Cependant, si une majorité d’eurodéputés sont engagés dans la procédure des Spitzenkandidaten et sont prêts à forcer la main au Conseil européen, celui-ci a finalement peu d’alternatives à la nomination d’un Spitzenkandidat comme Président de la Commission. Et si les eurosceptiques se retrouvent en minorité au Parlement européen, ils échoueraient dans leur mission de sabotage de la procédure.
Un autre obstacle potentiellement sérieux pour les candidats du PPE et du PSE est le fait que le parti libéral de l’ALDE ait refusé de soutenir la procédure des Spitzenkandidaten en ne désignant non pas un candidat unique mais une liste, ou « Spitzenteam » allant jusqu’à neuf représentants. L’ALDE, désormais de concert avec La République En Marche, clame qu’il s’agit là d’une option plus démocratique que le système des Spitzenkandidaten, dont ils affirment qu’il favorise les grands partis de "l’establishment” comme le PPE.
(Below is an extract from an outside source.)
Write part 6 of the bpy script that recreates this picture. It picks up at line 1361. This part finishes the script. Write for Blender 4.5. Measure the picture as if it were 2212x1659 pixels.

En conséquence, la première tâche des candidats du PPE comme du PSE sera de s’assurer que la procédure des Spitzenkandidaten prévale, bien qu’elle manque de soutien au sein du Parlement européen lui-même. Une campagne visible et engagée, de la part de Manfred Weber comme de Frans Timmermans, ainsi que d’autres partis comme les Verts, qui désigneront prochainement leur Spitzenkandidat, bénéficiera à la démocratie européenne. Des manifestes clairs et différenciés, montrant concrètement ce que les partis représentent et en quoi ils diffèrent sont aussi d’une importance capitale. Au mieux, ce contexte est une opportunité en or pour montrer aux Européens qu’il existe un choix significatif à faire entre différentes visions pro-européennes, et non pas seulement entre pro-européens et anti-européens.